Mother would always say that a family that prays together stays together. She would practise this with her co-workers and we continue with the tradition. We have picked up so much of what she said and I hope they have helped make us better human beings.

I would travel with her a lot and the stream of people who came to touch her feet, her sari, amazed me. I could see the love and concern for her in the eyes of the people wherever Mother went.

Her energy level was astounding. She could do so much in one day, we couldn’t cope with her stamina. “How do you carry on like this?” we would ask Mother. “I fill my tank with prayer,” Mother would reply. For her, faith was everything.

It’s been 13 years since Mother passed away. But her home, her sisters and the work she started are flourishing.
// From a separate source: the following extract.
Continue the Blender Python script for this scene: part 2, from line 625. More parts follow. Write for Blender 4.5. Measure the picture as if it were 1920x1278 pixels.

We never feel that Mother is not with us anymore. The sisters work in the same rhythm as when Mother was around, with great tenacity and with a smile. In 1997, when Mother passed away, there were 605 homes of The Missionaries of Charity across the world. Today, there are 740-odd homes.

Mother always considered Calcutta her home. When she was ill she would want to come back, wherever she was.

In 2003, she was beatified by John Paul II and given the title Blessed Teresa of Calcutta. But the people of the city don’t need her to be canonised to be worshipped. The city loved and revered her when she was around. When she would be driven around the city, people waved out to her from buses and trams. Their love was so spontaneous.

Even now, when we thought of special snack boxes for the children during the centenary celebrations, Nahoum’s in New Market immediately gave us a discount.

There are many people in the city who haven’t met Mother. Many have told me that they regret not having gone and met her when she was alive. Calcuttans think of Mother Teresa as a city icon, much like Victoria Memorial or St Paul’s Cathedral.

This year is Mother’s birth centenary and so many people are celebrating the occasion. But I must say that the way people are going about with the programmes would have met with Mother’s approval.

I remember every time we would drive past Victoria Memorial, Mother would tell me, “Why don’t they give me Victoria Memorial? I would house so many people here!”

Later this year, I wish to hold a painting exhibition with M.F. Husain on Mother at Victoria Memorial. Maybe we can grant Mother her wish then, even if it’s just for a few days!